In Pensées pour une saison – Printemps, #74.
Avec toute une gradation dans les exemples fournis par l’histoire humaine, les groupements organisés d’une certaine importance peuvent être distingués soit comme des empires, fondés sur la force d’abord, soit comme des civilisations, fondées sur la loi d’abord.
La loi, laïque ou religieuse, se voulant fondée soit sur la légitimité des origines, soit sur la légitimité que procure le respect des règles morales, voire le respect de règles éthiques.
La force attire en nombre parce qu’elle est force, rien de plus ; aussi, quand elle faiblit, pour l’une ou l’autre raison, l’empire peut-il être rapidement balayé. Alors que la morale et l’éthique rassemblent dans le succès comme dans l’épreuve : le bien mérite qu’on le soutienne quand il est menacé ; aussi les civilisations sont-elles plus résilientes et plus durables, trouvant en leur sein des appuis nombreux dans l’épreuve, et plus facilement des alliés à l’extérieur.

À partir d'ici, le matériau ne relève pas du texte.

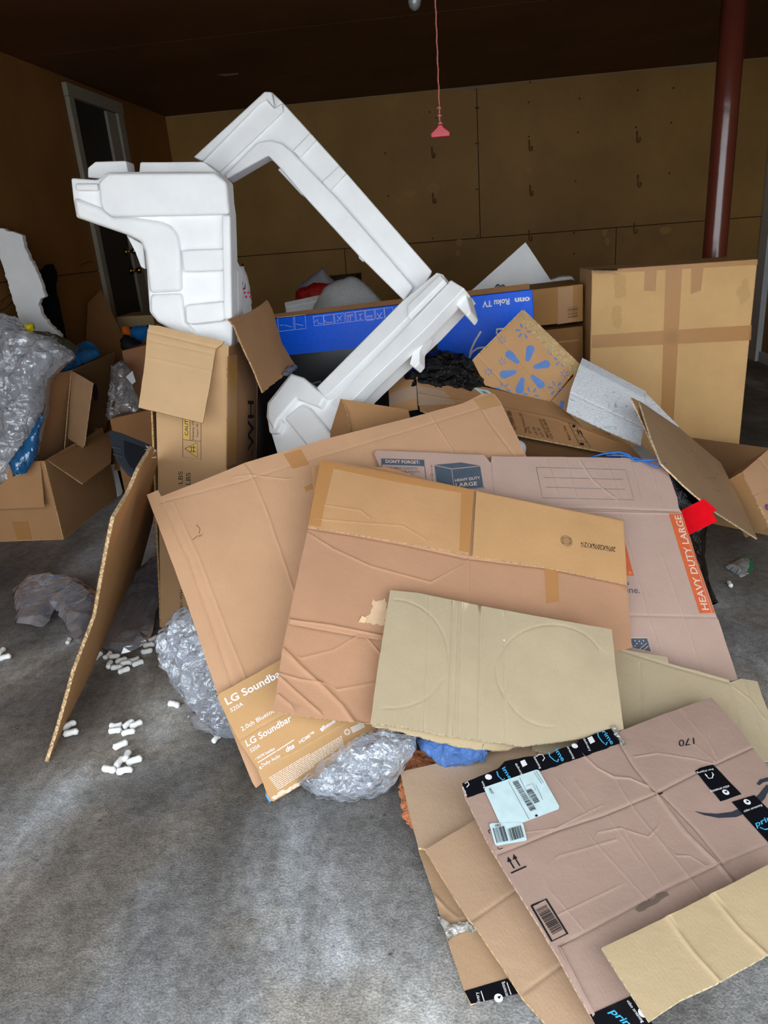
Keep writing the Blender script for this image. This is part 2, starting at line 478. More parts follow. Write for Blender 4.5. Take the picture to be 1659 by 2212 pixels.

Il y a morale et éthique, toutefois…
La plupart des civilisations qui se voulaient fondées sur la morale ont duré moins longtemps qu’elles ne l’auraient pu (leur effritement social, puis leur effondrement politique, s’étant principalement fait depuis l’intérieur). La raison essentielle de cette relative brièveté : leur morale était friable et bancale – car elle n’était pas, avant tout, fondée sur la dénonciation de la cruauté. Plutôt sur la dénonciation morale de tel ou tel acte quant à son objet : on ne doit pas tuer ceci, on ne doit pas manger cela, on doit assister un tel dans la peine – mais surtout pas un tel… etc.
C’est toujours le cas : la mentalité ou l’état mental du sujet commettant un crime sont rarement évoqués, ou alors seulement pour définir légalement des circonstances atténuantes.
Ainsi, encore et toujours, en dehors de la complaisance voyeuriste à décrire dans le détail des horreurs, la notion même de cruauté se trouve à peine mentionnée dans les comptes rendus légaux et dans les tribunaux. Ce qui est mis en avant dans la dénonciation de certains actes abjects c’est leur catégorie d’objet : “ génocide ”, “ racisme ”, “ anti-sémitisme ”, “ sexisme ”, “ pédophilie ”… Les objets d’interdiction et les obligations sociales changent avec le temps, on s’imagine dès lors avoir accompli un progrès… mais tout cela reste très primitif : on se trouve toujours dans une idéologie du tabou. Pas dans une pensée éthique.